▶ GOAL
Extract every record, exactly as written, and ignore the pictures.

---- RAW DATA

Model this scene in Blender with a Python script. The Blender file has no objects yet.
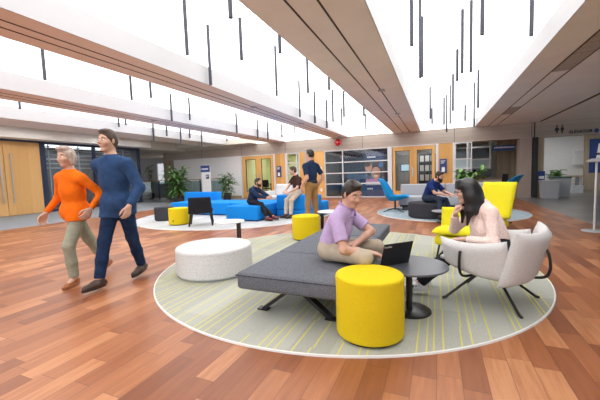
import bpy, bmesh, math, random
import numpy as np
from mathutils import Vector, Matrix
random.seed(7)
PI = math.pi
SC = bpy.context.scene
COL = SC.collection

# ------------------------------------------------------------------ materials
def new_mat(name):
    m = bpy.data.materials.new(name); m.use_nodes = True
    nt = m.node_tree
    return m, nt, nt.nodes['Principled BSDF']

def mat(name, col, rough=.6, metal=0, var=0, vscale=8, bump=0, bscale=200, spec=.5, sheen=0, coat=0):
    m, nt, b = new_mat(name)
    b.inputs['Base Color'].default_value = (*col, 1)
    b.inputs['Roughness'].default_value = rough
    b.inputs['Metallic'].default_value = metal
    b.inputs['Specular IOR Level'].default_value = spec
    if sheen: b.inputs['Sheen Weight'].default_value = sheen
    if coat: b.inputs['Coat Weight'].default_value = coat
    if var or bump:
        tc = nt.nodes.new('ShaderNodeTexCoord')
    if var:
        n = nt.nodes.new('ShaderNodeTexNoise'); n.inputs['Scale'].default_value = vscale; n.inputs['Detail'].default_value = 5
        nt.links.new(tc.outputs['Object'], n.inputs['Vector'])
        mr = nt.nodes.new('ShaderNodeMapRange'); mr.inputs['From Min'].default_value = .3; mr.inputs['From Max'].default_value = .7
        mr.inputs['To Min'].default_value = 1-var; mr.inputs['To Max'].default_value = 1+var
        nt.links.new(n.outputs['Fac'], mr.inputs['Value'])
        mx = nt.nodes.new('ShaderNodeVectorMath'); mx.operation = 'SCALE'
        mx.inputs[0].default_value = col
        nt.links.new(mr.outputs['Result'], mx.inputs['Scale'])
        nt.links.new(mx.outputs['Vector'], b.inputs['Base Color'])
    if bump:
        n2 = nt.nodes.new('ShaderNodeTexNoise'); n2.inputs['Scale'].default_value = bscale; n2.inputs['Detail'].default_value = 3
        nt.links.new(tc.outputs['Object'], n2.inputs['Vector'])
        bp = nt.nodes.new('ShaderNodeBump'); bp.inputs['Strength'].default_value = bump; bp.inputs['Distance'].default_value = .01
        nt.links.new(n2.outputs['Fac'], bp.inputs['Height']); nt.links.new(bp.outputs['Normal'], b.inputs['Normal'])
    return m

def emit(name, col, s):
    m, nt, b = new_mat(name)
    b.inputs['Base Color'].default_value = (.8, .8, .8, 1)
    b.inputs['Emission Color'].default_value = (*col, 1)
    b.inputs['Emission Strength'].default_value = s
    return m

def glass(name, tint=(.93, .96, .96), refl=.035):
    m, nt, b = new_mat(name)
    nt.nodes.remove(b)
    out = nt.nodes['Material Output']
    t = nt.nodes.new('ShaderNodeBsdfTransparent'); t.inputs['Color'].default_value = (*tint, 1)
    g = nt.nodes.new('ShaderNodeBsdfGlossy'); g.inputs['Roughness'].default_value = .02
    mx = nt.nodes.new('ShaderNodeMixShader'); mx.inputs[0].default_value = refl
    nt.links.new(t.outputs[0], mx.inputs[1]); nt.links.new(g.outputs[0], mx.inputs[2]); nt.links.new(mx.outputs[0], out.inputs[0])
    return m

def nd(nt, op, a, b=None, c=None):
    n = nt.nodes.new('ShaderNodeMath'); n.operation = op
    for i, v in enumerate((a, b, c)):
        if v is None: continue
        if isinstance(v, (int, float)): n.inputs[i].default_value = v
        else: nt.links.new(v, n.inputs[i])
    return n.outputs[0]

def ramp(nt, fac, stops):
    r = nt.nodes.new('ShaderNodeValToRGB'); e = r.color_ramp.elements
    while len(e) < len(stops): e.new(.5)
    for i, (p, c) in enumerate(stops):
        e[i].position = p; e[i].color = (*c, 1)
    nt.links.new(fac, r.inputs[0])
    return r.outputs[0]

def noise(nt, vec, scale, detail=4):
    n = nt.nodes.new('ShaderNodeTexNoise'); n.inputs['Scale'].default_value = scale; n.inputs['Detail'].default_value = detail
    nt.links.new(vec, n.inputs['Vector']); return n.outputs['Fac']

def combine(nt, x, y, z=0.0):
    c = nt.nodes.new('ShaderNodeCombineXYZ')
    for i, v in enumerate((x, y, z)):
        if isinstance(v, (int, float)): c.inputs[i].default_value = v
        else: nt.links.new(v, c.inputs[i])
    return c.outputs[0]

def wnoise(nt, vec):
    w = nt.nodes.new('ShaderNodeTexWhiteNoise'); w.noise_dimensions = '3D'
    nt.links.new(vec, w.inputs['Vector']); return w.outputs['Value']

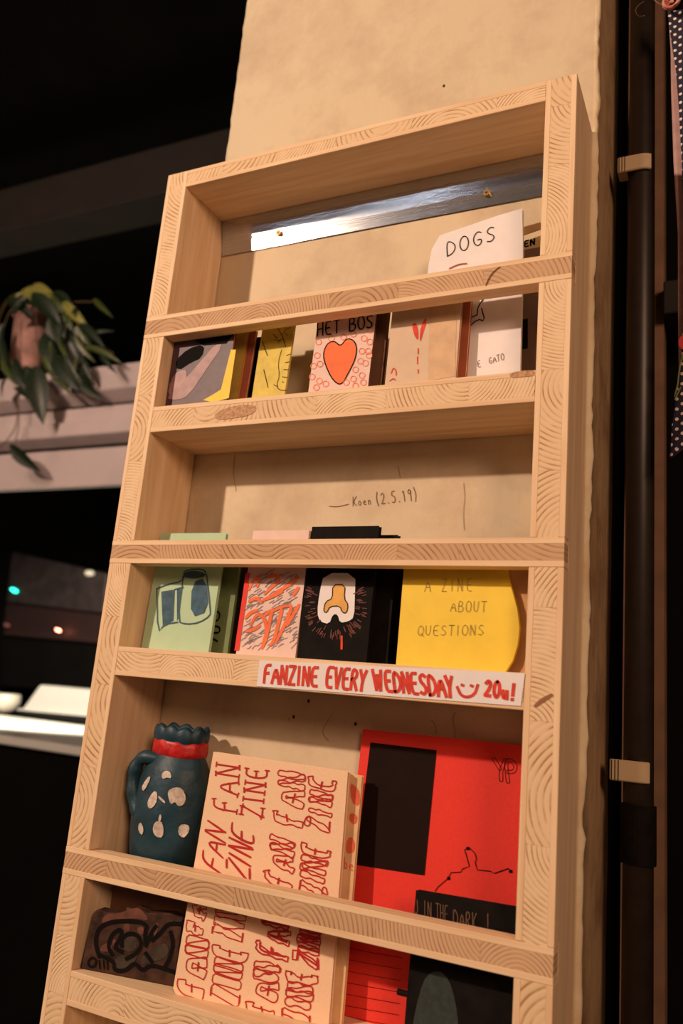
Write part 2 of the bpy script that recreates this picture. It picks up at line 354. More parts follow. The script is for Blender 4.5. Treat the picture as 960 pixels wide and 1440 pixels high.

--------

▶ SOLUTION
Model this scene in Blender with a Python script. The Blender file has no objects yet.
import bpy, bmesh, math, random
import numpy as np
from mathutils import Vector, Matrix
random.seed(7)
PI = math.pi
SC = bpy.context.scene
COL = SC.collection

# ------------------------------------------------------------------ materials
def new_mat(name):
    m = bpy.data.materials.new(name); m.use_nodes = True
    nt = m.node_tree
    return m, nt, nt.nodes['Principled BSDF']

def mat(name, col, rough=.6, metal=0, var=0, vscale=8, bump=0, bscale=200, spec=.5, sheen=0, coat=0):
    m, nt, b = new_mat(name)
    b.inputs['Base Color'].default_value = (*col, 1)
    b.inputs['Roughness'].default_value = rough
    b.inputs['Metallic'].default_value = metal
    b.inputs['Specular IOR Level'].default_value = spec
    if sheen: b.inputs['Sheen Weight'].default_value = sheen
    if coat: b.inputs['Coat Weight'].default_value = coat
    if var or bump:
        tc = nt.nodes.new('ShaderNodeTexCoord')
    if var:
        n = nt.nodes.new('ShaderNodeTexNoise'); n.inputs['Scale'].default_value = vscale; n.inputs['Detail'].default_value = 5
        nt.links.new(tc.outputs['Object'], n.inputs['Vector'])
        mr = nt.nodes.new('ShaderNodeMapRange'); mr.inputs['From Min'].default_value = .3; mr.inputs['From Max'].default_value = .7
        mr.inputs['To Min'].default_value = 1-var; mr.inputs['To Max'].default_value = 1+var
        nt.links.new(n.outputs['Fac'], mr.inputs['Value'])
        mx = nt.nodes.new('ShaderNodeVectorMath'); mx.operation = 'SCALE'
        mx.inputs[0].default_value = col
        nt.links.new(mr.outputs['Result'], mx.inputs['Scale'])
        nt.links.new(mx.outputs['Vector'], b.inputs['Base Color'])
    if bump:
        n2 = nt.nodes.new('ShaderNodeTexNoise'); n2.inputs['Scale'].default_value = bscale; n2.inputs['Detail'].default_value = 3
        nt.links.new(tc.outputs['Object'], n2.inputs['Vector'])
        bp = nt.nodes.new('ShaderNodeBump'); bp.inputs['Strength'].default_value = bump; bp.inputs['Distance'].default_value = .01
        nt.links.new(n2.outputs['Fac'], bp.inputs['Height']); nt.links.new(bp.outputs['Normal'], b.inputs['Normal'])
    return m

def emit(name, col, s):
    m, nt, b = new_mat(name)
    b.inputs['Base Color'].default_value = (.8, .8, .8, 1)
    b.inputs['Emission Color'].default_value = (*col, 1)
    b.inputs['Emission Strength'].default_value = s
    return m

def glass(name, tint=(.93, .96, .96), refl=.035):
    m, nt, b = new_mat(name)
    nt.nodes.remove(b)
    out = nt.nodes['Material Output']
    t = nt.nodes.new('ShaderNodeBsdfTransparent'); t.inputs['Color'].default_value = (*tint, 1)
    g = nt.nodes.new('ShaderNodeBsdfGlossy'); g.inputs['Roughness'].default_value = .02
    mx = nt.nodes.new('ShaderNodeMixShader'); mx.inputs[0].default_value = refl
    nt.links.new(t.outputs[0], mx.inputs[1]); nt.links.new(g.outputs[0], mx.inputs[2]); nt.links.new(mx.outputs[0], out.inputs[0])
    return m

def nd(nt, op, a, b=None, c=None):
    n = nt.nodes.new('ShaderNodeMath'); n.operation = op
    for i, v in enumerate((a, b, c)):
        if v is None: continue
        if isinstance(v, (int, float)): n.inputs[i].default_value = v
        else: nt.links.new(v, n.inputs[i])
    return n.outputs[0]

def ramp(nt, fac, stops):
    r = nt.nodes.new('ShaderNodeValToRGB'); e = r.color_ramp.elements
    while len(e) < len(stops): e.new(.5)
    for i, (p, c) in enumerate(stops):
        e[i].position = p; e[i].color = (*c, 1)
    nt.links.new(fac, r.inputs[0])
    return r.outputs[0]

def noise(nt, vec, scale, detail=4):
    n = nt.nodes.new('ShaderNodeTexNoise'); n.inputs['Scale'].default_value = scale; n.inputs['Detail'].default_value = detail
    nt.links.new(vec, n.inputs['Vector']); return n.outputs['Fac']

def combine(nt, x, y, z=0.0):
    c = nt.nodes.new('ShaderNodeCombineXYZ')
    for i, v in enumerate((x, y, z)):
        if isinstance(v, (int, float)): c.inputs[i].default_value = v
        else: nt.links.new(v, c.inputs[i])
    return c.outputs[0]

def wnoise(nt, vec):
    w = nt.nodes.new('ShaderNodeTexWhiteNoise'); w.noise_dimensions = '3D'
    nt.links.new(vec, w.inputs['Vector']); return w.outputs['Value']

Write part 2 of the bpy script that recreates this picture. It picks up at line 354. More parts follow. The script is for Blender 4.5. Treat the picture as 960 pixels wide and 1440 pixels high.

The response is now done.